Saya juga membahas masalah ini dengan teman yang lain.

" Kalau suami elu selingkuh, gimana ? Elu mau racunin dia nggak ?"

" Kalo gue , gue potong barangnya ," jawab teman saya yang lain.

Haduhhhhh....! 

Saya terbelalak, karena teman saya yang ini orangnya sangat manis,
tapi ternyata dia bisa sadis .
Buat saya sendiri, saya nggak akan berani potong..
tapi racun adalah pilihan yang menarik untuk balas dendam
( I am an Agatha Christie's fan after all ).

Saya berdoa supaya saya dan suami dijauhkan dari masalah pelik semacam ini.
Tapi dalam pernikahan, doa saja tidak cukup. Ada perjuangan batin dan fisik untuk menjaga kesetiaan. Misalnya, tidak bergenit-genit dengan lawan jenis . Istilah Inggrisnya "no flirting" . Tidak membuka celah. Setelah menikah, tidak etis untuk berduaan dengan lawan jenis. Kalau memang harus bertemu dengan lelaki lain, kan bisa bawa teman atau keluarga ( bertiga lebih baik daripada berduaan).
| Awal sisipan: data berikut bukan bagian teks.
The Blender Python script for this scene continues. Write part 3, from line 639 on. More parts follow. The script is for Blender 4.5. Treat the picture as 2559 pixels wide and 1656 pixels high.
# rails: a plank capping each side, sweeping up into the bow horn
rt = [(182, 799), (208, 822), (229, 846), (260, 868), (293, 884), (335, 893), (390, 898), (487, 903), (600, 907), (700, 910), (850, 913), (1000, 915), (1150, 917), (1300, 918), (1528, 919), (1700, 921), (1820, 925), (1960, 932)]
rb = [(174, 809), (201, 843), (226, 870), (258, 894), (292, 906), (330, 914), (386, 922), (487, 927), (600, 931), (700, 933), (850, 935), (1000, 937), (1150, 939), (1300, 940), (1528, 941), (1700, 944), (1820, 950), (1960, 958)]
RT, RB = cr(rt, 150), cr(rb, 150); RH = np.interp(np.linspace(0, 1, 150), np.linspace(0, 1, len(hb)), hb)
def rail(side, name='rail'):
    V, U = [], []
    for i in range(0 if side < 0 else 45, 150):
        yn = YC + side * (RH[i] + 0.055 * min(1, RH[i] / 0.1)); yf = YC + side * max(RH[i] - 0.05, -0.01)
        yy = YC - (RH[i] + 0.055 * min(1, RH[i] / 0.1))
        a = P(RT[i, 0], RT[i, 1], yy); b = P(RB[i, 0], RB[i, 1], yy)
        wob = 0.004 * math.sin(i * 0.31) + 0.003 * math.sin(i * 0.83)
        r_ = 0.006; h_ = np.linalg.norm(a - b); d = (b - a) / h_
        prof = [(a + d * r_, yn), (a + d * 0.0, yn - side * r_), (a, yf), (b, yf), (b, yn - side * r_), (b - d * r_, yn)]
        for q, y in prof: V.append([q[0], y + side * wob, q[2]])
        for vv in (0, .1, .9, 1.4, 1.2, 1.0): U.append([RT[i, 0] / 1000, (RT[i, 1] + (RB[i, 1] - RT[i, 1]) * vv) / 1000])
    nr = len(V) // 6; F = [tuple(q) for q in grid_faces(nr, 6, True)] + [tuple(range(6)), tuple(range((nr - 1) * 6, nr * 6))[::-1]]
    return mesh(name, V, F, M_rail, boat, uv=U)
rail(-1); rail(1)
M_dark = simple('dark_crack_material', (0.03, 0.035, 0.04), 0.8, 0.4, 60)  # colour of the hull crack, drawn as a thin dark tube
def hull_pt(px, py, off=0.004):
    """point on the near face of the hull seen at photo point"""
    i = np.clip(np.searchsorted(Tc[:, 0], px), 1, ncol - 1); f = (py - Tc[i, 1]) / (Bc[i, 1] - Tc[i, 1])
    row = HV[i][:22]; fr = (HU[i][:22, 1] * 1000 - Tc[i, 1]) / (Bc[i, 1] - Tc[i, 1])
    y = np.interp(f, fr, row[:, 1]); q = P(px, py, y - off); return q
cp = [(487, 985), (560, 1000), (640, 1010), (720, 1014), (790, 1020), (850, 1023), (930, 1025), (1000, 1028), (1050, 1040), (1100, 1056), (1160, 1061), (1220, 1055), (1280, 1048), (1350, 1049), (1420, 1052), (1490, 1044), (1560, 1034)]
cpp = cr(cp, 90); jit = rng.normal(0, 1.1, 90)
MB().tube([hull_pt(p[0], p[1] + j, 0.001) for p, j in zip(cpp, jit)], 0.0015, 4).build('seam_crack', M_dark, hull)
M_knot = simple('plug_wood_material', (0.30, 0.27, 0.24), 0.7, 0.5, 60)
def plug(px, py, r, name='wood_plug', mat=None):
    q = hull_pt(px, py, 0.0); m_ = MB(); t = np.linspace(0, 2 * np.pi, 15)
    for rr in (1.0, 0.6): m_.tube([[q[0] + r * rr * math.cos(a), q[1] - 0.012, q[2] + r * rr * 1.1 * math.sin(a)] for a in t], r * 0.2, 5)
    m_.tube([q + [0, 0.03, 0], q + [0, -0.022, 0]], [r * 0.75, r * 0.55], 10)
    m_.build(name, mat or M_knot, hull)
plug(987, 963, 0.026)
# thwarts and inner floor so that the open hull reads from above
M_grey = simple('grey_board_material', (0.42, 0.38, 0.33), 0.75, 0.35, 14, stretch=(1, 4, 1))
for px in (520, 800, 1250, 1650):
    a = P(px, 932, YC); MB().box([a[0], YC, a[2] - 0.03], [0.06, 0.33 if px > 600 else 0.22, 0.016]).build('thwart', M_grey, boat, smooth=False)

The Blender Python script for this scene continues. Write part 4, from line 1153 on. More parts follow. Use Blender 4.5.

Banyak orang yang terjebak, karena ingin pengalaman yang meledak-ledak.
Ini memang masalah yang agak pelik dan sensitif.
Biasanya kalau sudah menikah agak lama, ledakannya kurang.
Namun saya meyakini, selalu ada pertolongan yang sah
( dari berbagai pihak , termasuk pihak Yang Mahakuasa )
Bisa pergi ke dokter, bisa konsultasi ke psikolog atau makan obat.
Atau berdoa saja kepada yang Kuasa.
Saya pikirYang Kuasa mampu memberikan ledakan baru
demi keutuhan keluarga.
Asal kita beriman dan mau menjaga hati nurani yang bersih.

Kalau memang sudah tidak tahan,
mungkin lebih baik bungee jumping di Bali.
Pakai saja semua tabungan untuk mendapatkan pengalaman yang meledak.
Lebih baik duit habis daripada rumah tangga berantakan.
Karena pada akhirnya, jika memang malapetaka ini terjadi,
siapa yang jadi korban...?

Anak-anak.

Anak-anak yang manis dan polos, yang dititipkan kepada orang tua.

Kalau sudah soal anak.. yah...
lebih baik batu kilangan ditaruh di leher ,
lalu lari ke kali Ciliwung
daripada membuat hidup anak sendiri menjadi rusak.